##### Provided data

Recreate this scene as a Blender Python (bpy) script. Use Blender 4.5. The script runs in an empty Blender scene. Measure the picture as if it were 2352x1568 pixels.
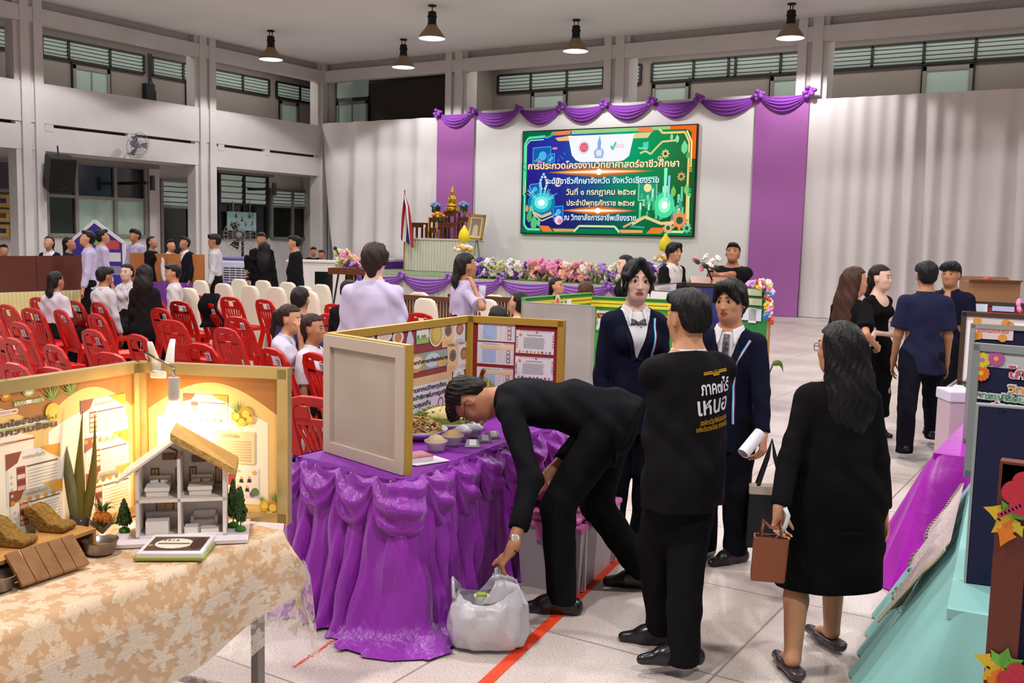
import bpy, bmesh, math, random
import numpy as np
from mathutils import Vector, Matrix
from mathutils.bvhtree import BVHTree
random.seed(7); RNG = np.random.default_rng(7)
SC = bpy.context.scene; COL = SC.collection; PI = math.pi; rad = math.radians
# ------------------------------------------------------------------ camera
FPX, EYE, YAW, PITCH, ROLL = 2287.0, 1.8, rad(32), rad(6.0), rad(1.3)
fwv = Vector((-math.sin(YAW)*math.cos(PITCH), math.cos(YAW)*math.cos(PITCH), -math.sin(PITCH)))
r0v = Vector((math.cos(YAW), math.sin(YAW), 0)); u0v = r0v.cross(fwv)
rv = r0v*math.cos(ROLL)+u0v*math.sin(ROLL); uv = u0v*math.cos(ROLL)-r0v*math.sin(ROLL)
CAM = Vector((0, 0, EYE))
cd = bpy.data.cameras.new('camera'); cam = bpy.data.objects.new('camera', cd); COL.objects.link(cam)
cd.sensor_width = 36; cd.lens = 36*FPX/2352; cd.clip_start = .05; cd.clip_end = 200
cam.matrix_world = Matrix(((rv.x, uv.x, -fwv.x, CAM.x), (rv.y, uv.y, -fwv.y, CAM.y), (rv.z, uv.z, -fwv.z, CAM.z), (0, 0, 0, 1)))
SC.camera = cam
def ray(px, py): return fwv+rv*((px-1176)/FPX)-uv*((py-784)/FPX)
def P(px, py, z=0.0):
    d = ray(px, py); return CAM+d*((z-EYE)/d.z)
def PX(px, py, X): d = ray(px, py); return CAM+d*(X/d.x)
def PY(px, py, Y): d = ray(px, py); return CAM+d*(Y/d.y)
def D(px, py, dep): return CAM+ray(px, py)*dep
# ------------------------------------------------------------------ world, exposure
w = bpy.data.worlds.new('world'); SC.world = w; w.use_nodes = True
w.node_tree.nodes['Background'].inputs[0].default_value = (.95, .86, .83, 1)
w.node_tree.nodes['Background'].inputs[1].default_value = .05
SC.view_settings.view_transform = 'Standard'; SC.view_settings.look = 'None'
SC.view_settings.exposure = 0.0; SC.view_settings.gamma = 1.0; SC.view_settings.use_curve_mapping = False
SC.cycles.max_bounces = 5; SC.cycles.diffuse_bounces = 3; SC.cycles.glossy_bounces = 2
SC.cycles.transmission_bounces = 4; SC.cycles.transparent_max_bounces = 8
SC.cycles.use_denoising = True; SC.cycles.caustics_reflective = False; SC.cycles.caustics_refractive = False
SC.cycles.sample_clamp_indirect = 4.0
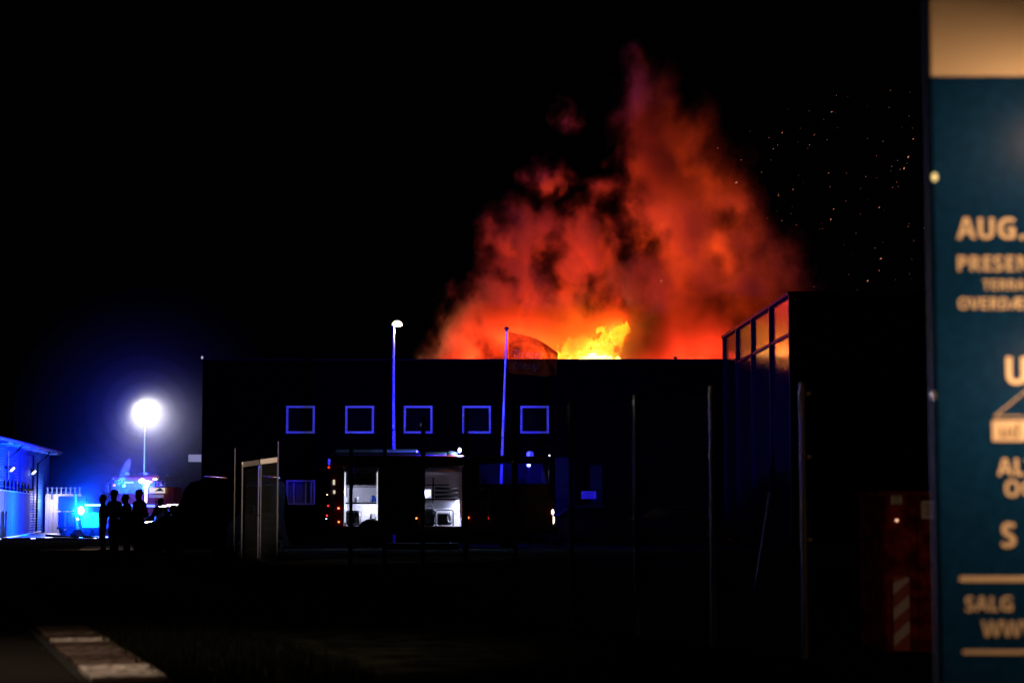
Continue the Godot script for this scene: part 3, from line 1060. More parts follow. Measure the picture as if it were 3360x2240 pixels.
	ink = ink.duplicate()
	ink.albedo_color.a = 0.03
	t = words_on(flagn, "Energi", P(1682, 1199, d) + Vector3(0, 0, 0.14), 0.26, ink, false, false)
	t.rotation = Vector3(0, 0.08, -0.03)

# ------------------------------------------------------------------ fire engines

func wheel(parent: Node, c: Vector3, r: float, w: float, face := 1.0):
	var s := new_shape()
	add_tube(s, [c - Vector3(0, 0, w / 2), c - Vector3(0, 0, w / 2 - 0.03), c + Vector3(0, 0, w / 2 - 0.03), c + Vector3(0, 0, w / 2)], [r * 0.93, r, r, r * 0.93], 24)
	var t := obj("wheel", s, M.rubber, parent)
	s = new_shape()
	add_tube(s, [c + Vector3(0, 0, face * (w / 2 - 0.02)), c + Vector3(0, 0, face * (w / 2 + 0.015))], [r * 0.62, r * 0.55], 20)
	add_tube(s, [c + Vector3(0, 0, face * (w / 2 + 0.014)), c + Vector3(0, 0, face * (w / 2 + 0.05))], [r * 0.25, r * 0.2], 12)
	obj("rim", s, M.dark_metal, t)

func fire_engine(label: String, at: Vector3, turn: float, open: bool) -> Node3D:
	# local x runs from the rear (0) to the front (7.8), z towards the side with the lockers
	var o := thing("fire_engine", label, "fire engine", at, turn)
	var s := new_shape()
	add_soft_box(s, Vector3(3.9, 0.62, -1.25), Vector3(7.5, 0.3, 2.1), 0.02)
	obj("chassis", s, M.plastic_dark, o)
	# the equipment body: floor, roof, far wall and the uprights between the lockers
	var doors := [[0.54, 1.74], [1.86, 3.12], [3.26, 4.62]]
	var y0 := 0.74
	var y1 := 2.78
	s = new_shape()
	add_soft_box(s, Vector3(2.42, 3.0, -1.25), Vector3(4.82, 0.42, 2.5), 0.04)
	add_box(s, Vector3(2.42, 0.70, -1.25), Vector3(4.8, 0.08, 2.46))
	add_box(s, Vector3(2.42, 1.76, -2.44), Vector3(4.8, 2.06, 0.06))
	add_box(s, Vector3(0.28, 1.76, -1.24), Vector3(0.5, 2.05, 2.46))
	for q in [1.80, 3.19]:
		add_box(s, Vector3(q, 1.76, -0.66), Vector3(0.12, 2.05, 1.3))
	add_box(s, Vector3(4.73, 1.76, -1.24), Vector3(0.2, 2.05, 2.46))
	add_box(s, Vector3(2.42, 1.76, -1.34), Vector3(4.5, 2.05, 0.05))
	obj("body", s, M.engine_red, o)
	for k in 3:
		var q: Array = doors[k]
		var lift: float = y1 - 0.16 if open and k != 1 else y0
		s = new_shape()
		var y := lift
		while y < y1 - 0.01:
			add_box(s, Vector3((q[0] + q[1]) / 2, y + 0.03, -0.03), Vector3(q[1] - q[0] - 0.03, 0.052, 0.03))
			y += 0.06
		var sh := obj("roller_shutter", s, M.aluminium if k != 1 else M.dark_metal, o)
		sh.set_meta("kind", "stuff")
		if open and k != 1:
			locker(o, q[0], q[1], y0, y1, k)
	# cab
	s = new_shape()
	var prof := [Vector2(4.86, 0.62), Vector2(4.86, 3.12), Vector2(5.0, 3.2), Vector2(7.2, 3.16), Vector2(7.5, 3.02), Vector2(7.74, 2.0), Vector2(7.78, 1.5), Vector2(7.78, 0.62)]
	# pillars and panels round the glass, so that one sees through the cab
	for z in [[-0.06, 0.0], [-2.5, -2.44]]:
		add_prism(s, [Vector2(4.86, 0.62), Vector2(7.78, 0.62), Vector2(7.78, 1.5), Vector2(7.70, 2.22), Vector2(4.86, 2.22)], z[0], z[1])
		add_prism(s, [Vector2(4.86, 2.96), Vector2(7.52, 2.96), Vector2(7.2, 3.16), Vector2(5.0, 3.2), Vector2(4.86, 3.12)], z[0], z[1])
		add_prism(s, [Vector2(4.86, 2.22), Vector2(5.2, 2.22), Vector2(5.2, 2.96), Vector2(4.86, 2.96)], z[0], z[1])
		add_prism(s, [Vector2(6.36, 2.22), Vector2(6.54, 2.22), Vector2(6.54, 2.96), Vector2(6.36, 2.96)], z[0], z[1])
		add_prism(s, [Vector2(7.60, 2.22), Vector2(7.70, 2.22), Vector2(7.53, 2.96), Vector2(7.43, 2.96)], z[0], z[1])
	add_box(s, Vector3(6.1, 3.1, -1.25), Vector3(2.3, 0.16, 2.38))
	add_box(s, Vector3(6.3, 0.66, -1.25), Vector3(2.9, 0.1, 2.36))
	add_box(s, Vector3(7.74, 1.3, -1.25), Vector3(0.09, 1.3, 2.36))
	add_box(s, Vector3(7.70, 2.05, -1.25), Vector3(0.08, 0.3, 2.36), Basis(Vector3.BACK, 0.1))
	add_box(s, Vector3(7.36, 3.06, -1.25), Vector3(0.34, 0.2, 2.36), Basis(Vector3.BACK, -0.4))
	var cab := obj("cab", s, M.engine_red, o)
	s = new_shape()
	add_box(s, Vector3(4.92, 1.9, -1.25), Vector3(0.06, 2.4, 2.36))
	obj("rear_wall", s, M.plastic_dark, cab)
	for q in [[5.35, 5.9], [6.7, 7.2]]:
		for z in [-0.65, -1.85]:
			s = new_shape()
			add_soft_box(s, Vector3(q[0] + 0.1, 1.75, z), Vector3(0.14, 0.9, 0.5), 0.04)
			add_soft_box(s, Vector3(q[0] + 0.3, 1.3, z), Vector3(0.5, 0.14, 0.5), 0.04)
			add_soft_box(s, Vector3(q[0] + 0.08, 2.34, z), Vector3(0.1, 0.22, 0.28), 0.04)
			obj("seat", s, M.plastic_dark, cab)
	for z in [-0.03, -2.47]:
		for q in [[5.2, 6.36, 6.36, 5.2], [6.54, 7.60, 7.43, 6.54]]:
			s = new_shape()
			add_prism(s, [Vector2(q[0] + 0.003, 2.223), Vector2(q[1] - 0.003, 2.223), Vector2(q[2] - 0.003, 2.957), Vector2(q[3] + 0.003, 2.957)], z - 0.004, z + 0.004)
			obj("side_window", s, M.pane, cab)
	s = new_shape()
	add_prism(s, [Vector2(7.66, 2.22), Vector2(7.69, 2.22), Vector2(7.52, 2.95), Vector2(7.49, 2.95)], -2.34, -0.16)
	obj("windscreen", s, M.pane, cab)
	# band along the side and the front
	for q in [[Vector3(6.3, 1.58, 0.006), Vector3(2.86, 0.13, 0.01)], [Vector3(7.80, 1.58, -1.25), Vector3(0.012, 0.14, 2.3)]]:
		s = new_shape()
		add_box(s, q[0], q[1])
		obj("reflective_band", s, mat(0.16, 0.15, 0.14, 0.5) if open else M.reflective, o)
	s = new_shape()
	add_soft_box(s, Vector3(7.86, 0.62, -1.25), Vector3(0.22, 0.36, 2.5), 0.05)
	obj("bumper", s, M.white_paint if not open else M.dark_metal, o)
	for k in 5:
		s = new_shape()
		add_box(s, Vector3(7.795, 0.95 + k * 0.1, -1.25), Vector3(0.02, 0.05, 1.5))
		obj("grille_bar", s, M.plastic_dark, o)
	for z in [-0.3, -2.2]:
		s = new_shape()
		add_ball(s, Vector3(7.80, 0.98, z), Vector3(0.05, 0.14, 0.17))
		obj("headlight", s, M.warm_lamp if open else M.dark_glass, o)
	for x in [1.0, 6.2]:
		wheel(o, Vector3(x if x > 2 else 1.5, 0.52, -0.18), 0.5, 0.3)
		wheel(o, Vector3(x if x > 2 else 1.5, 0.52, -2.32), 0.5, 0.3, -1.0)
	# mirrors on arms
	for z in [0.2, -2.7]:
		s = new_shape()
		add_soft_box(s, Vector3(7.66, 2.5, z), Vector3(0.1, 0.42, 0.2), 0.03)
		add_tube(s, [Vector3(7.5, 2.85, z * 0.7 - 0.2), Vector3(7.66, 2.78, z)], [0.02, 0.02], 6)
		obj("mirror", s, M.plastic_dark, cab)
	# roof: ladder case, rail and light bar
	s = new_shape()
	add_soft_box(s, Vector3(1.62, 3.34, -0.85), Vector3(2.9, 0.2, 0.5), 0.05)
	obj("ladder_case", s, M.aluminium, o)
	for z in [-0.1, -2.4]:
		s = new_shape()
		add_bar(s, Vector3(0.1, 3.27, z), Vector3(4.1, 3.27, z), 0.05, 0.10)
		obj("roof_rail", s, M.aluminium, o)
	s = new_shape()
	add_ball(s, Vector3(4.27, 3.26, -0.5), Vector3(0.22, 0.12, 0.2))
	obj("roof_dome", s, M.plastic_dark, o)
	for z in [-0.75, -1.75]:
		s = new_shape()
		add_tube(s, [Vector3(7.0, 3.18, z), Vector3(7.0, 3.2, z), Vector3(7.0, 3.33, z), Vector3(7.0, 3.37, z)], [0.14, 0.13, 0.12, 0.05], 14)
		obj("beacon", s, M.blue_dim, o)
	return o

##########

Directions for this task — Search the preceding listing for "scene" and extract every line where it is found.

Response to the task —
Recreate this scene as a Blender Python (bpy) script. Use Blender 4.5. The script runs in an empty Blender scene. Measure the picture as if it were 2352x1568 pixels.
SC = bpy.context.scene; COL = SC.collection; PI = math.pi; rad = math.radians
Continue the Godot script for this scene: part 3, from line 1060. More parts follow. Measure the picture as if it were 3360x2240 pixels.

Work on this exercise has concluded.